How to solve $xy'-y=0$ when $x<0$?
It seem to be a simple equation, but it is confusing when $x<0$ $$\frac{y'}{y}=\frac{1}{x}$$ Now to integrate the both sides must I assume that $y$ is positive then
$$\ln y =- \ln(-x)+c$$so $$y(x)=e^{-\ln(-x)}$$ Am I right? what if the assumption on $y$ is false?
This equation has a solution over all $\mathbb{R}$? Thanks in advence
On
You do not presume $y$ to be positive or negative. Rather, $$\frac{y'}{y}=\frac{1}{x} \implies \ln(\color{red}{|y|}) = \ln(-x) + c \implies |y| = e^{\ln(-x)+c} \implies y(x) = C x,$$ where $C$ can be positive or negative.
Also, the above result holds for all values of $x$, positive or negative. To verify, observe that $$y' = C \implies x y' - y = 0.$$
On
It's not great to write $\frac{y'}{y}$ since you don't know $y$... It might be better to write :
$$ y' - \frac{1}{x}y = 0 $$
which is the Cauchy-Lipschitz form of a differential equation.
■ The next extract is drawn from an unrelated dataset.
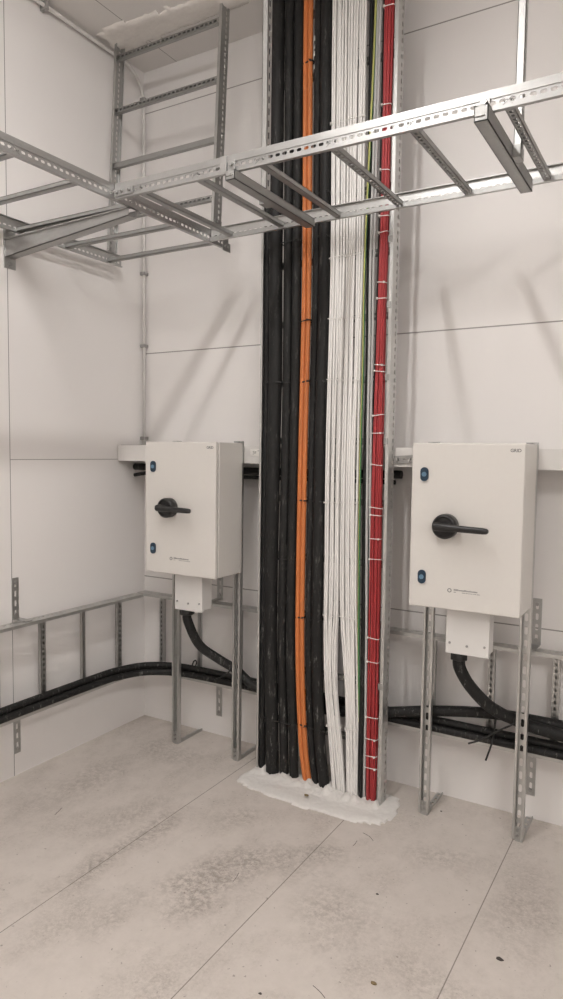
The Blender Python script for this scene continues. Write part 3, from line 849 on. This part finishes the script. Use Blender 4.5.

You have to solve that equation on an interval where $a$ is defined, i.e. either $\mathbb R_+^*$ or $\mathbb R_-^*$. The equation is then equivalent to :
$$ \frac{d}{dx} y e^{-\text{ln(x)}} = 0 \Rightarrow y = Cx $$
More generally, if you have the following diffenrential equation :
$$ y + a(x) y = 0 $$
You can always say :
$$ \frac{d}{dx} ye^{\int_{t_0}^x a(t) dt} = 0 $$
and conclude.
$$\frac{y'}{y}=\frac1x$$ integrates as
$$\log |y|=\log |x|+c$$
then
$$y=\pm Cx.$$
As $C$ could have any sign, the $\pm$ is superfluous and
$$y=Cx.$$
But
as there is a singularity at $x=0$, you cannot cross this point and you must consider two independent pieces:
$$y(x):=\begin{cases}x\le0\to C_-x,\\x\ge0\to C_+x.\end{cases}$$ where the constants need not be equal.
At $x=0$, the equation reduces to $y=0$ and this is compatible with the above solution.
But if you insist that $y'$ exists at $x=0$, the constants must be equal.